A report by the TR724 news website in early 2022 said some 300 people who were detained as part of investigations overseen by the Ankara Chief Public Prosecutor’s Office due to alleged links to the Gülen movement, a faith-based group inspired by Turkish Muslim cleric Fethullah Gülen, were subjected to torture at a police detention center in Ankara.

After receiving complaints of torture and mistreatment, lawyers from the Ankara Bar Association’s human rights committee interviewed the detainees and compiled their findings in a report. However, the management of the bar decided not to publish the report, opting to instead file a criminal complaint with the public prosecutor’s office.

The bar association’s decision sparked indignation among the lawyers who had drafted it, and six lawyers on the human rights committee resigned in protest. Then-committee chair Rıza Türmen, who represented Turkey at the European Court of Human Rights (ECtHR) between 1998 and 2008, joined his colleagues and submitted his resignation from the bar in February.

Bold Medya on Monday reported that the bar association published five reports on allegations of torture made by people who were detained at a police detention center in Ankara between January and April of last year.

According to the reports citing the lawyers’ findings, detainees said they were forced to become informants and subjected to beatings, forced nudity, torture involving the use of water and threats of rape.

One of the detainees was quoted as saying they were taken to “interviews” in which they were psychologically pressured with insults and threats into making confessions on their first day in custody and then forced to prostrate themselves and subjected to beatings on the second.

The suspect also stated that he was forced to take off his trousers and underwear and that an officer then touched his genitals with a broom handle, adding that he was threatened with spending 25 to 30 years behind bars as well as being raped with a bottle and broom handle if he refused to confess to whatever they wanted.

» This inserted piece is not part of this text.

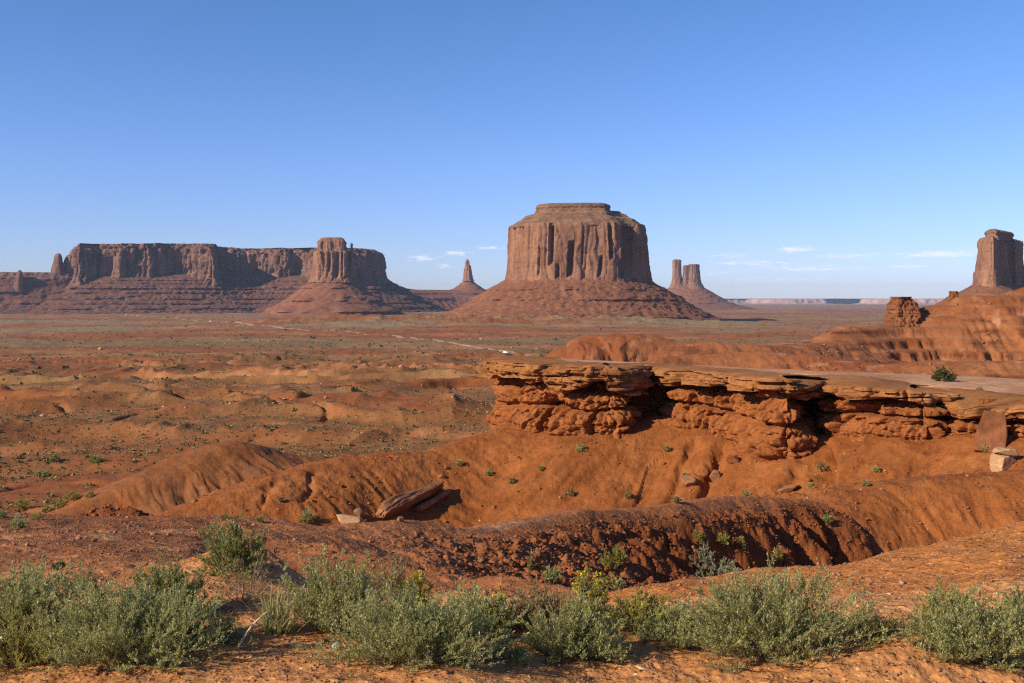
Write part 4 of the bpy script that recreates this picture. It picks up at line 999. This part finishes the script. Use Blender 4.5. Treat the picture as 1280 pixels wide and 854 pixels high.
def leaves(pos, dirs, ln, wd, r):
    n = len(pos)
    d = dirs/np.maximum(1e-9, np.linalg.norm(dirs, axis=1))[:, None]
    a = r.normal(size=(n, 3)); s_ = np.cross(d, a); s_ /= np.maximum(1e-9, np.linalg.norm(s_, axis=1))[:, None]
    up = np.cross(s_, d)
    L = ln[:, None]; W = wd[:, None]
    V = np.stack([pos, pos+d*L*.5+s_*W*.5+up*L*.08, pos+d*L, pos+d*L*.5-s_*W*.5+up*L*.08], 1).reshape(-1, 3)
    return V, np.arange(n*4).reshape(-1, 4)
def bush_geo(w, h, seed, nst=90, nlf=12000, leaf=.016, lw=.36, spread=1.0, upright=.5, flat_base=.35, irregular=.3, d=None, low=.12):
    """stems that leave a shared base and fill a rough dome; returns stems, leaf positions and directions"""
    r = np.random.default_rng(seed); d = d or w
    ph = r.uniform(0, 2*math.pi, nst); el = np.arccos(r.uniform(0, 1, nst)**(.75))          # from vertical
    lob = 1+irregular*pn2(np.cos(ph)*1.3+seed, np.sin(ph)*1.3, 5)+irregular*.7*r.normal(size=nst)*.5
    lob = np.clip(lob, .45, 1.4)
    tip = np.stack([np.sin(el)*np.cos(ph)*w/2, np.sin(el)*np.sin(ph)*d/2, np.maximum(np.cos(el), .06)*h], 1)*lob[:, None]
    b0 = np.stack([r.normal(0, .12, nst)*w*flat_base+tip[:, 0]*.25*flat_base*2, r.normal(0, .12, nst)*d*flat_base+tip[:, 1]*.25*flat_base*2, np.zeros(nst)-.02*h], 1)
    k = 7; t = np.linspace(0, 1, k)[None, :, None]
    mid = b0*.5+tip*.5; mid[:, 2] += (.25-.5*upright)*h*np.sin(el); mid[:, :2] *= (1-.35*upright)
    path = b0[:, None]*(1-t)**2+2*mid[:, None]*t*(1-t)+tip[:, None]*t**2
    path = path+r.normal(0, .012*h, path.shape)*t
    # side twigs
    nt_ = nst*5; ii = r.integers(0, nst, nt_); tt = r.uniform(.3, .95, nt_)
    f = tt*(k-1); i0 = np.minimum(f.astype(int), k-2); fr = (f-i0)[:, None]
    p0 = path[ii, i0]*(1-fr)+path[ii, i0+1]*fr; dr = path[ii, i0+1]-path[ii, i0]; dr /= np.linalg.norm(dr, axis=1)[:, None]
    sd = r.normal(size=(nt_, 3)); sd[:, 2] = np.abs(sd[:, 2])*.7+.25*upright; sd /= np.linalg.norm(sd, axis=1)[:, None]
    ln = (.10+.16*r.uniform(size=nt_))*max(h, .6*w)*(1.1-.5*tt)
    dv = dr*.55+sd*.75; dv /= np.linalg.norm(dv, axis=1)[:, None]
    tk = np.linspace(0, 1, 4)[None, :, None]
    tw = p0[:, None]+dv[:, None]*tk*ln[:, None, None]+np.array([0, 0, .18])*tk**2*ln[:, None, None]
    tw = tw+r.normal(0, .006*h, tw.shape)*tk
    # leaves on the twigs and the upper stems
    n1 = int(nlf*.72); jj = r.integers(0, nt_, n1); q = r.uniform(.05, 1, n1)*3; a = np.minimum(q.astype(int), 2); fq = (q-a)[:, None]
    lp = tw[jj, a]*(1-fq)+tw[jj, a+1]*fq; ld = tw[jj, a+1]-tw[jj, a]
    n2 = nlf-n1; jj = r.integers(0, nst, n2); q = (r.uniform(low, 1, n2)**.7)*(k-1); a = np.minimum(q.astype(int), k-2); fq = (q-a)[:, None]
    lp2 = path[jj, a]*(1-fq)+path[jj, a+1]*fq; ld2 = path[jj, a+1]-path[jj, a]
    lp = np.concatenate([lp, lp2]); ld = np.concatenate([ld, ld2]); ld /= np.maximum(1e-9, np.linalg.norm(ld, axis=1))[:, None]
    m = lp[:, 2] > .01*h; lp = lp[m]; ld = ld[m]
    ld = ld*.8+r.normal(0, .45, ld.shape)+np.array([0, 0, .3])
    lp = lp+r.normal(0, .004, lp.shape)
    lln = leaf*np.exp(r.normal(0, .3, len(lp)))
    sr = .004*max(.4, h)*np.ones(nst)
    Vs, Fs = tubes(path, sr, sr*.35); Vt, Ft = tubes(tw, np.full(nt_, sr[0]*.45), np.full(nt_, sr[0]*.2))
    return (np.concatenate([Vs, Vt]), np.concatenate([Fs, Ft+len(Vs)])), leaves(lp, ld, lln, lln*lw, r), tip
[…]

The lawyers said the suspect didn’t feel comfortable talking about the torture he was subjected to and whispered during the whole interview in addition to asking them to disclose his allegations only after his detention ended since he feared he wouldn’t make it out of prison alive otherwise.

After an abortive putsch in 2016, ill-treatment and torture became widespread and systematic in Turkish detention centers. Lack of condemnation from higher officials and a readiness to cover up allegations rather than investigate them have resulted in widespread impunity for the security forces.